La reciente conferencia socialista propone, como única novedad, abolir el Concordato. Si se hubiera llevado a cabo dentro de un proceso de ruptura con el franquismo, que ni siquiera se planteó, hubiera resultado factible; reclamarlo tan lejos del poder para poder cumplir, es regalar munición a la derecha a cambio de nada.
Tan grave como la continuidad con el franquismo, conservando intactos sus dos pilares, el poder económico y el eclesiástico, fue reforzar la actitud recelosa ante la democracia que había teñido la Transición.
La refundación del PSOE, a gran velocidad y partiendo prácticamente de la nada, facilitó un fuerte control del partido desde la cúspide, que se hizo omnímodo con el reparto de cargos al llegar al Gobierno. No solo no quedó rastro de democracia interna, sino que la menor crítica que se hiciera desde sus filas, los militantes la interpretaban como un ataque personal que ponía en cuestión la posición adquirida, o la expectativa de conseguirla.

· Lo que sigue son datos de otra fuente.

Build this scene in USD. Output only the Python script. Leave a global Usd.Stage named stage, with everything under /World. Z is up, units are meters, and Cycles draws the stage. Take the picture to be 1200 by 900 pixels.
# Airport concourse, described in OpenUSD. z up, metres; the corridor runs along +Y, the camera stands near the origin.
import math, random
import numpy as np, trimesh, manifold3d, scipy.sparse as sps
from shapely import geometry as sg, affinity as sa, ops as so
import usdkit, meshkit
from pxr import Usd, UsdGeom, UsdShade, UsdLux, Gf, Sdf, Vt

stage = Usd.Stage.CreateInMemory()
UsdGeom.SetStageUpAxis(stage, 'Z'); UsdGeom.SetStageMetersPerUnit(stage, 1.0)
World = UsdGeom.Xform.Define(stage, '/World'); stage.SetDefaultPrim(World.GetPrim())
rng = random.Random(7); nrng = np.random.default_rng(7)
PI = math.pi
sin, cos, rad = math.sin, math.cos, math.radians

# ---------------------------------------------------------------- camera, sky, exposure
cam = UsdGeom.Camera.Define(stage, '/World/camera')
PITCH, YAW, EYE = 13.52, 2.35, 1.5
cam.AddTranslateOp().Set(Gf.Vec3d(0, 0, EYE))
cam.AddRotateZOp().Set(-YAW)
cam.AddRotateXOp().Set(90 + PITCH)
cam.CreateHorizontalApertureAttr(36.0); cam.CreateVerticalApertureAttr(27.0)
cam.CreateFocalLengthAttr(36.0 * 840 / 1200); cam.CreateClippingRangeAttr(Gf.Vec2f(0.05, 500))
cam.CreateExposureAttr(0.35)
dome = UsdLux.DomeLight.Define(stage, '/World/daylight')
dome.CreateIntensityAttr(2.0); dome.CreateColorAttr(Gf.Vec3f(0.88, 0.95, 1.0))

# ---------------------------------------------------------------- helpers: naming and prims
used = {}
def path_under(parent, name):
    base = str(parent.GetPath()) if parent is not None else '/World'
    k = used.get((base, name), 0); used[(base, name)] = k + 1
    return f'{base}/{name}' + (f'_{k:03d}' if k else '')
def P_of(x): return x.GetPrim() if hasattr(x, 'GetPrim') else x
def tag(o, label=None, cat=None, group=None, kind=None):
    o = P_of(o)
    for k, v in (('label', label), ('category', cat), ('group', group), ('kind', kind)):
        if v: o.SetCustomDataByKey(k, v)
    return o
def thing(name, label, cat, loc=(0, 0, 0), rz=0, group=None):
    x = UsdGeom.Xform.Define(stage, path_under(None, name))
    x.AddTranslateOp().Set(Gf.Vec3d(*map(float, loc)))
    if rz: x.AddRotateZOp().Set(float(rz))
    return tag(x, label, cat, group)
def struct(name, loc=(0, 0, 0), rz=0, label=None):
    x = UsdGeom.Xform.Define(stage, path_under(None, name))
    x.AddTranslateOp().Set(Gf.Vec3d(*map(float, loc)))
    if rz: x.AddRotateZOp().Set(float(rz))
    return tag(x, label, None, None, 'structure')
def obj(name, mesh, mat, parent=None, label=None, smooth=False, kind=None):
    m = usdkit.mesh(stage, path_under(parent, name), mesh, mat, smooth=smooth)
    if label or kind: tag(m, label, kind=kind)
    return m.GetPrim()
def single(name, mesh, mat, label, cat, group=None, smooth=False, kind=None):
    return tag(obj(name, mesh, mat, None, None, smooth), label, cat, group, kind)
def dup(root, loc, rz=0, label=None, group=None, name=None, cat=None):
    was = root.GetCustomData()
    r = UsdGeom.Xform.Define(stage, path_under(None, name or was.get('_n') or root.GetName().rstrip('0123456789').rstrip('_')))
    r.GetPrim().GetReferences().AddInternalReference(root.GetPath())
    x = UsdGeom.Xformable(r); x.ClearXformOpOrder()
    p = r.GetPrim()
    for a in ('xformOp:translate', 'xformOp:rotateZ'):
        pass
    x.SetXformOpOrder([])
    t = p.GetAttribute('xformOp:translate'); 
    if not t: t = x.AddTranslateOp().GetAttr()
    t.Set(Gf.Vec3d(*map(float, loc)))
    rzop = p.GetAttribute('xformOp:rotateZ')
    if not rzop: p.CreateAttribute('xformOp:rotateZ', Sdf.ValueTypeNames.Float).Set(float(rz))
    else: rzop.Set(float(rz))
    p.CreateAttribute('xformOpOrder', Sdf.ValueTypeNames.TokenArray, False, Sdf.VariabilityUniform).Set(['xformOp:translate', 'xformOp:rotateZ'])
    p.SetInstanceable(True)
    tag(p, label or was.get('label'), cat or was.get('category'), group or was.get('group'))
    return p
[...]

Y con las cosas de comer no se juega.
Pero tanto o más que cuidar de que en casa “no se alborote el gallinero”, había que ser diligente a la hora de desmontar los movimientos sociales, que de suyo propenden a desmadrarse con iniciativas o reclamos que no encajan en la política realista y moderada que se quería poner en marcha.
La llegada del PSOE al poder, en vez de ampliar, refuerza el tipo de democracia harto restrictiva de la Transición. Así como en lo económico se aparta de los principios básicos de la socialdemocracia (papel del Estado en las políticas de empleo y de igualdad) y rompe con la unidad de acción de partido y sindicato (movimiento obrero); en lo político, repudia cualquier forma de participación social, empeñado en desmontar los movimientos vecinales y asociaciones de base, con lo que la democracia queda constreñida en su forma más escuálida de votar en los plazos previstos, aplicando sin cambio sustantivo, para mayor inri, la impresentable ley electoral heredada.